Task details: Your task is to copy a single run of lines that starts at the line with "Generate a Blender" and stops at the line with "SC.camera = camo", keeping both ends. Copy nothing else.

Rows from a dataset
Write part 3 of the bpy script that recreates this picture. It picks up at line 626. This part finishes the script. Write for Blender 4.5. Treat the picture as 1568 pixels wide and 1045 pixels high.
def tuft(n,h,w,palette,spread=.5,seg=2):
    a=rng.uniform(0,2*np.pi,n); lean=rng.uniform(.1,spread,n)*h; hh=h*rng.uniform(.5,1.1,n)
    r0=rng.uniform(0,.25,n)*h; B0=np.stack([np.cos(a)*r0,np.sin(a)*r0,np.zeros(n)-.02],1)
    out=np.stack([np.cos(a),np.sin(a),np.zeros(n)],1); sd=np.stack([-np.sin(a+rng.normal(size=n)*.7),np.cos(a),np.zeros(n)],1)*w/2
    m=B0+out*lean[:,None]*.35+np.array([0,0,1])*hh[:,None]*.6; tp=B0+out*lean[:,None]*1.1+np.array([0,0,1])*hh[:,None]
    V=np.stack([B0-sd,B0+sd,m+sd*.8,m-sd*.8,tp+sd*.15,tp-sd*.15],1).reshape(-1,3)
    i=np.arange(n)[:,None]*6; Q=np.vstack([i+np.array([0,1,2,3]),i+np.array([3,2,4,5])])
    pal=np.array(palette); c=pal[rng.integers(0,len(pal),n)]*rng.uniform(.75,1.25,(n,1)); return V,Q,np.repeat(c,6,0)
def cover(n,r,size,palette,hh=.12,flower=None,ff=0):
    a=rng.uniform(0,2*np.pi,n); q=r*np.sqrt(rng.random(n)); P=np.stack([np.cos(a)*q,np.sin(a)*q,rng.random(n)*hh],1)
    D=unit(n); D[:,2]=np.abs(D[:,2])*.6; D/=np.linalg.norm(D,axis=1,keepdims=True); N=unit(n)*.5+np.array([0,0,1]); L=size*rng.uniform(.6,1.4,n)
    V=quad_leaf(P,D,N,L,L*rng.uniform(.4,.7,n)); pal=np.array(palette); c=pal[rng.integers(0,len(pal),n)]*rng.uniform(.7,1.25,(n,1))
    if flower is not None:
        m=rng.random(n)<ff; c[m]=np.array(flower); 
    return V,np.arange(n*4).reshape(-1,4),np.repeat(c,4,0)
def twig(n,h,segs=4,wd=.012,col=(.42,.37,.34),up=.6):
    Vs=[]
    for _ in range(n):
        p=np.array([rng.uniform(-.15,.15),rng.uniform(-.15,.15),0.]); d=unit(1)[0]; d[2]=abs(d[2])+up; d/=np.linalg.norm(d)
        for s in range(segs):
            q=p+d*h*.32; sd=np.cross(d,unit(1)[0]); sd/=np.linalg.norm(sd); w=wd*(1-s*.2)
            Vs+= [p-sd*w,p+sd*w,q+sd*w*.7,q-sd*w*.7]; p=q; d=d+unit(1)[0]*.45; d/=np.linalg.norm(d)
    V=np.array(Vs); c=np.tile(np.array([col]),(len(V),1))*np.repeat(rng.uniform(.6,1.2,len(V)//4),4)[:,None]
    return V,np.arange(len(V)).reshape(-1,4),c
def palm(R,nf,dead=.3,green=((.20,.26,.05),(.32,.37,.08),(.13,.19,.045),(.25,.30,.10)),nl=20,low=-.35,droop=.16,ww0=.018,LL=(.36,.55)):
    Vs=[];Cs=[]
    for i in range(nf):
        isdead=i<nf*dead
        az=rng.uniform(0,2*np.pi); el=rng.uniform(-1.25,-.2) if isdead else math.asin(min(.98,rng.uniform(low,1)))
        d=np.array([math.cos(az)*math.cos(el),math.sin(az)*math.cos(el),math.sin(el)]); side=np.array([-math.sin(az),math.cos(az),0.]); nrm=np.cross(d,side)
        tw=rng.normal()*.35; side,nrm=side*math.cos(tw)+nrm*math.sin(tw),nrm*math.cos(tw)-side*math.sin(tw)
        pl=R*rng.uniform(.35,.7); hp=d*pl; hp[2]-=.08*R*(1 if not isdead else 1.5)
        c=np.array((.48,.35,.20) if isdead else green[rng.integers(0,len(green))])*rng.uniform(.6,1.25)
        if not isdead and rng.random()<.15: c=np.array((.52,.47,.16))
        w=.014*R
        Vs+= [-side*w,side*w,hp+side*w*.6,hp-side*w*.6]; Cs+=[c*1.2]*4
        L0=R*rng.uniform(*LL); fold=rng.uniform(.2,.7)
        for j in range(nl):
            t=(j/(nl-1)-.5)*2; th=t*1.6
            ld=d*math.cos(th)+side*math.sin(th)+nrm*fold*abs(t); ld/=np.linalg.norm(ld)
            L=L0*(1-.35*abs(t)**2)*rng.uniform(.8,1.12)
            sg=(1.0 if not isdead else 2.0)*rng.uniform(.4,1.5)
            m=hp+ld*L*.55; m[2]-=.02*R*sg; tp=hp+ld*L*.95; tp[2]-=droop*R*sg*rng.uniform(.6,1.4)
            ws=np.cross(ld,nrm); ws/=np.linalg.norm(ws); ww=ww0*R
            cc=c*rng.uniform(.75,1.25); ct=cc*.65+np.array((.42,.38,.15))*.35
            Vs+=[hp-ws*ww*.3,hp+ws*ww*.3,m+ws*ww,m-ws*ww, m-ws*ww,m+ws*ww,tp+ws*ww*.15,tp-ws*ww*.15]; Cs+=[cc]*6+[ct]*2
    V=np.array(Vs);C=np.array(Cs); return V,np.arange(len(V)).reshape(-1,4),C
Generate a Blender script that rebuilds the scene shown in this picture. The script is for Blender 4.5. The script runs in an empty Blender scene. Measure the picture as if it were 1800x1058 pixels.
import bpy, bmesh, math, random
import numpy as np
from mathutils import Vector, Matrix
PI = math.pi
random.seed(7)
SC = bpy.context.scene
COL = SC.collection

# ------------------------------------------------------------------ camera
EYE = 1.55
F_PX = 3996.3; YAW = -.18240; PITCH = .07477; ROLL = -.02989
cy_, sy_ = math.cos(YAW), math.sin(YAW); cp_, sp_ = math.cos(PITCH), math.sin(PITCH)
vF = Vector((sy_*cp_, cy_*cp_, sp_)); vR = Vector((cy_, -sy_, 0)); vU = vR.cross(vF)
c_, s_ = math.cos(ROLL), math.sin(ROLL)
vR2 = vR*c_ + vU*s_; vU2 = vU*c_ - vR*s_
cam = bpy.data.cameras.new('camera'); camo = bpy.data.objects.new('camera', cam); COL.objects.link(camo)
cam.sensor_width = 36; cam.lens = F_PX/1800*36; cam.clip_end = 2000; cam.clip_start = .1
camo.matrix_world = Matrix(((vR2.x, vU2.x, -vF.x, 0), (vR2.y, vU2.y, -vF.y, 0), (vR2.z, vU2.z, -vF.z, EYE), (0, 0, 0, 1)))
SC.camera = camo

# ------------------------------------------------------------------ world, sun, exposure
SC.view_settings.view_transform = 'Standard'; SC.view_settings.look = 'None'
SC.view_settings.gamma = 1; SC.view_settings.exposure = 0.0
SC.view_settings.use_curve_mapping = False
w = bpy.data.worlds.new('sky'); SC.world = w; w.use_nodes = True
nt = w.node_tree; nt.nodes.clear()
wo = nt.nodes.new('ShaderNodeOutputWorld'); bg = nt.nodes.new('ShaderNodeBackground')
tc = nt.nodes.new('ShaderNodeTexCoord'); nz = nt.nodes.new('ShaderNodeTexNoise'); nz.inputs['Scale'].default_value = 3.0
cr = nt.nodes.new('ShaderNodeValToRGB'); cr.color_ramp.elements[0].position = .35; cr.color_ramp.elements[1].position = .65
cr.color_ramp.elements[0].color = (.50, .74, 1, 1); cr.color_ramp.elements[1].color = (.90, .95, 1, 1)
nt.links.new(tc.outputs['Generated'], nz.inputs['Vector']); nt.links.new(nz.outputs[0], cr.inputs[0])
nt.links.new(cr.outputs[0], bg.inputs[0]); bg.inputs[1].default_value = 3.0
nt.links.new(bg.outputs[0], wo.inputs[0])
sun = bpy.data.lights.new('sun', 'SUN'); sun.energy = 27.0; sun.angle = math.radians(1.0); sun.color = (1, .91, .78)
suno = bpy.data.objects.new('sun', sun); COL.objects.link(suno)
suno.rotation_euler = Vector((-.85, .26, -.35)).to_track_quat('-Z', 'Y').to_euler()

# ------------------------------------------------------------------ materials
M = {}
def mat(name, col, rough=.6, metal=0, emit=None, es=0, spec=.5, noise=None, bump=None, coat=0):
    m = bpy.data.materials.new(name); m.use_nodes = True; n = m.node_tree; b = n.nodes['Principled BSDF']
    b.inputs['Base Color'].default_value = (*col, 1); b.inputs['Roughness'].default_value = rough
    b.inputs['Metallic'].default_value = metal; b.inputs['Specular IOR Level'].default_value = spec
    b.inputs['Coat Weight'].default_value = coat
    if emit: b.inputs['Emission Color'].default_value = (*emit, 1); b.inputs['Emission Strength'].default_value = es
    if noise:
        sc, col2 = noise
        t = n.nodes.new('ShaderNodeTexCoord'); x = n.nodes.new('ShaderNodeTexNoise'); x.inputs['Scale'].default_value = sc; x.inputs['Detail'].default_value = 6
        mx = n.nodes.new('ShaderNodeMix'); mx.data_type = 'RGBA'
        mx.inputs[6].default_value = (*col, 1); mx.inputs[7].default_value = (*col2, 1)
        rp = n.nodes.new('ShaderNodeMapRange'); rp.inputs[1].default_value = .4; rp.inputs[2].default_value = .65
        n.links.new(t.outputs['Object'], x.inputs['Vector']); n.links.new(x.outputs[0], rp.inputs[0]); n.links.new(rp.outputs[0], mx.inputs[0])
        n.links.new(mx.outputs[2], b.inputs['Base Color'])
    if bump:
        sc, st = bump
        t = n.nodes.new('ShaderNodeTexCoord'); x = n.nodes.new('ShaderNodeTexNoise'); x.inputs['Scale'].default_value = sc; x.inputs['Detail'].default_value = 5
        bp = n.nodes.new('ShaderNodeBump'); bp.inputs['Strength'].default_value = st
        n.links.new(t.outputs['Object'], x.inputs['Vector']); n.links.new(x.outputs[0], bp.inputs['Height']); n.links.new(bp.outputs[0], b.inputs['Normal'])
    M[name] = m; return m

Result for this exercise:
Generate a Blender script that rebuilds the scene shown in this picture. The script is for Blender 4.5. The script runs in an empty Blender scene. Measure the picture as if it were 1800x1058 pixels.
import bpy, bmesh, math, random
import numpy as np
from mathutils import Vector, Matrix
PI = math.pi
random.seed(7)
SC = bpy.context.scene
COL = SC.collection

# ------------------------------------------------------------------ camera
EYE = 1.55
F_PX = 3996.3; YAW = -.18240; PITCH = .07477; ROLL = -.02989
cy_, sy_ = math.cos(YAW), math.sin(YAW); cp_, sp_ = math.cos(PITCH), math.sin(PITCH)
vF = Vector((sy_*cp_, cy_*cp_, sp_)); vR = Vector((cy_, -sy_, 0)); vU = vR.cross(vF)
c_, s_ = math.cos(ROLL), math.sin(ROLL)
vR2 = vR*c_ + vU*s_; vU2 = vU*c_ - vR*s_
cam = bpy.data.cameras.new('camera'); camo = bpy.data.objects.new('camera', cam); COL.objects.link(camo)
cam.sensor_width = 36; cam.lens = F_PX/1800*36; cam.clip_end = 2000; cam.clip_start = .1
camo.matrix_world = Matrix(((vR2.x, vU2.x, -vF.x, 0), (vR2.y, vU2.y, -vF.y, 0), (vR2.z, vU2.z, -vF.z, EYE), (0, 0, 0, 1)))
SC.camera = camo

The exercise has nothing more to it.